Buongiorno,
scrivo qui e non alla psicologa, nonostante il dubbio me lo ponga su come trattare il carattere di mio figlio, perché mi sembra che sia un problema più educativo che psicologico.
Il mio primogenito (cinque anni e mezzo) ha accettato l’arrivo del secondo (due anni e mezzo) in modo abbastanza buono.
Qualche dispetto, qualche richiesta di attenzioni in più, ma ha prevalso il suo carattere tenero e ha sempre coccolato il fratello.
Ora man mano che il secondogenito cresce e comincia a fare progressi, vedo una grandissima rivalità tra i fratelli, o meglio, il grande soffre molto dei progressi del piccolo.

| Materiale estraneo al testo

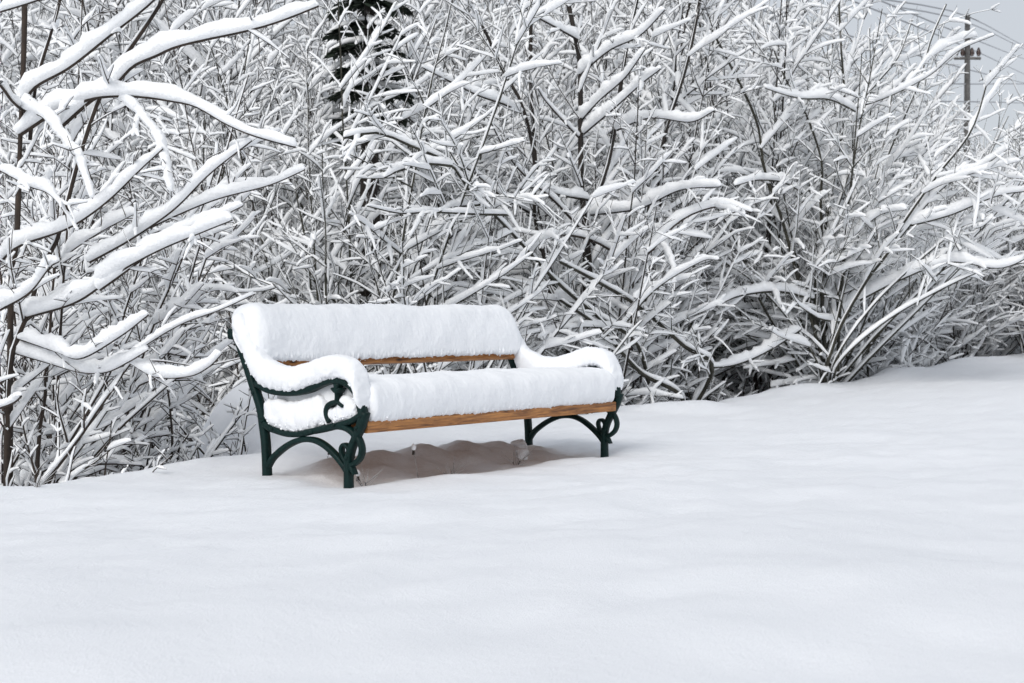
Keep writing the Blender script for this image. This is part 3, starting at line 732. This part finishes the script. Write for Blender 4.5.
# ---- procedural front row along the bank
front = [
    ('snowy_shrub', 80, 8.2, 'low tangled shrub sagging under snow clumps at the foot of the large left shrub', dict(nst_=14, hgt=1.35, spread=1.15, Hs=.045, side=(.1, -.1), arch=.10, dens=1.2)),
    ('snowy_shrub', 178, 8.5, 'small drooping bush with thin brown twigs left of the bench back', dict(nst_=10, hgt=1.1, spread=1.1, Hs=.05, arch=.10, dens=1.2)),
    ('snowy_shrub', 180, 7.7, 'matted low clump of snowy twigs drooping onto the bank near the bench', dict(nst_=16, hgt=.6, spread=1.3, Hs=.06, arch=.14, dens=1.8)),
    ('snowy_shrub', 232, 8.0, 'tiny snow capped bush close beside the left rear leg of the bench', dict(nst_=7, hgt=.55, spread=1.0, Hs=.06, arch=.08, dens=1.6)),
    ('snowy_shrub', 20, 8.0, 'dark tangled bush at the lower left corner of the thicket with hanging twigs', dict(nst_=18, hgt=1.2, spread=1.25, Hs=.055, arch=.11, dens=1.3)),
    ('snowy_shrub', 345, 10.5, 'tall slender shrub behind the middle of the bench with pale crossing stems', dict(nst_=12, hgt=3.9, spread=.34, Hs=.055, r0=.014)),
    ('snowy_shrub', 440, 10.2, 'arching shrub directly behind the bench backrest with rounded snow loaded branches', dict(nst_=14, hgt=2.2, spread=.9, Hs=.065, arch=.10)),
    ('snowy_shrub', 255, 11.5, 'tall loose shrub behind the left end of the bench with long snow lined branches', dict(nst_=12, hgt=4.0, spread=.5, Hs=.065)),
    ('snowy_shrub', 735, 14.5, 'dense upright shrub standing between the V forked shrub and the fan shaped shrub', dict(nst_=14, hgt=3.9, spread=.42, Hs=.06, r0=.014)),
    ('snowy_shrub', 960, 17, 'spreading shrub at the right edge with long low branches over the snow bank', dict(nst_=18, hgt=3.0, spread=1.1, Hs=.075, side=(.3, 0), arch=.07)),
    ('snowy_shrub', 740, 0, 'low flattened bush on the bank edge just left of the fan shaped shrub', dict(nst_=10, hgt=1.2, spread=1.1, Hs=.07, arch=.09, dens=1.2)),
    ('snowy_shrub', 650, 0, 'low brushy bush beside the right armrest with criss crossing dark twigs', dict(nst_=9, hgt=1.2, spread=1.1, Hs=.07, side=(-.1, 0), arch=.10, dens=1.2)),
    ('snowy_shrub', 900, 0, 'low bush in front of the fan shrub with snow laden twigs touching the snow bank', dict(nst_=11, hgt=1.2, spread=1.2, Hs=.06, arch=.10, dens=1.2)),
    ('snowy_shrub', 50, 7.9, 'leafless shrub behind the large left shrub with long thick snow loaded branches', dict(nst_=13, hgt=2.9, spread=.5, Hs=.055, arch=.05, r0=.011, dens=1.2)),
    ('snowy_shrub', 1010, 0, 'low bush half outside the right edge with snowy twigs over the bank', dict(nst_=13, hgt=2.0, spread=1.2, Hs=.065, arch=.09, dens=1.1)),
    ('snowy_shrub', 810, 0, 'dark tangled low growth around the foot of the fan shaped shrub', dict(nst_=12, hgt=.8, spread=1.25, Hs=.045, arch=.10, dens=1.4)),
    ('snowy_shrub', 700, 0, 'dark matted brush at the bank edge below the hooped bough', dict(nst_=12, hgt=.8, spread=1.25, Hs=.045, arch=.10, dens=1.5)),
    ('snowy_shrub', 590, 0, 'small dark brush just behind the right armrest of the bench', dict(nst_=14, hgt=1.0, spread=1.2, Hs=.045, arch=.10, dens=1.5)),
    ('snowy_shrub', 130, 7.9, 'matted brush with brown twigs and snow lumps on the bank left of the bench', dict(nst_=20, hgt=1.0, spread=1.3, Hs=.058, arch=.12, dens=1.6)),
    ('snowy_shrub', 962, 21, 'slim tall bush at the upper right standing in front of the utility pole', dict(nst_=12, hgt=4.3, spread=.24, Hs=.07, r0=.014)),
    ('snowy_shrub', 540, 0, 'low bush right behind the bench backrest showing dark gaps between snowy twigs', dict(nst_=14, hgt=1.4, spread=1.1, Hs=.06, arch=.10, dens=1.2)),
]
for i, (nm, px, D, lab, kw) in enumerate(front):
    shrub(nm, px, D, lab, 600 + i * 7, bark=(M_BARK, M_BARK2, M_BARKG)[i % 3], **kw)

# ---- saplings that can be told apart as stems but not one from another
R0 = random.Random(4)
for i, (px, D) in enumerate([(300, 12.2), (425, 12.6), (60, 10.5), (140, 11.5), (210, 12.8), (300, 13), (412, 12.9), (470, 13), (500, 12), (560, 13.2), (620, 12.2), (680, 13.5), (770, 13.8), (860, 14.6), (110, 13.5), (430, 14.2)]):
    shrub('snowy_sapling', px, D, 'slender snow laden sapling in the dense thicket behind the front shrubs', 800 + i * 3, group='saplings in the thicket',
          bark=(M_BARK, M_BARKG)[i % 2], cat='sapling', nst_=R0.choice([4, 5, 6]), hgt=R0.uniform(3.8, 5.2) if px < 800 else 3.6, spread=.28, Hs=.06, r0=.018, dens=.95)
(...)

Non tollera che il fratellino non abbia paura dell’acqua (lui ne ha), soffre che il piccolo si stia spannolinando (lui soffre di enuresi notturna), soffre per qualsiasi complimento o gratificazione faccia al piccolo, si mortifica che il piccolo cerchi di vestirsi da solo (lui ancora amerebbe essere vestito da me, se sono disponibile, pur essendo pienamente autonomo) e via dicendo.
Eppure io questo piccolo lo devo elogiare e spronare, visto che a sua volta ha un carattere più "pestifero/problematico" e quindi va incoraggiato nei suoi comportamenti positivi, se non altro con la dimostrazione mia di gioia per le sue conquiste.
Come posso fare? Con gli anni le abilitaà si faranno sempre più simili (o meglio, le cose in cui sono entrambi autonomi saranno le stesse) e quindi vorrei riuscire a far capire al primogenito che non sono in gara, che se suo fratello sa fare le cose come lui non "perde" niente.
Non menziono neanche il fatto che il padre, senza cattive intenzioni, ci scherza su questa competizione, acuendola… una volta compreso quale sia il corretto comportamento vedrò di farlo seguire anche a lui! 🙂
Grazie in anticipo della risposta, Lavinia
Cara Lavinia,
credo che l’idea cardine su cui continuare a lavorare con i suoi figli (adesso solo col maggiore, ma tra poco anche con il minore) sia proprio quella che lei esprime, ossia che tre anni di differenza, se potevano essere tanti alla nascita del fratellino, più passa il tempo e più sono pochi. Il grande arriverà a fare prima alcune cose, ma non potrà primeggiare in tutto, vuoi perché c’è poca differenza d’età, vuoi perché ognuno ha i suoi punti forti ed i suoi punti deboli.
L’idea della competizione dovrebbe far posto all’idea di una squadra in cui ciascuno è bravo e specialista in certe cose. Adesso la squadra è la vostra famiglia, ma la vera famiglia per la vita, saranno i due fratelli. C’è quindi da gioire se il fratellino impara bene, anche perché, lo dicono tutti (ed è verissimo!) i secondogeniti imparano non tanto guardando i genitori ma i fratelli più grandi. Dunque il merito dei progressi del piccolo è anche del grande senz’altro.
In questo modo quindi anche il fratellone si sentirà orgoglioso e gratificato per quante cose impara quello che per lui prima era un rivale.
Un po’ di rivalità resterà sempre, è sana. Ma la solidarietà, il fare squadra per la vita, questo è davvero un sentimento da far loro imparare.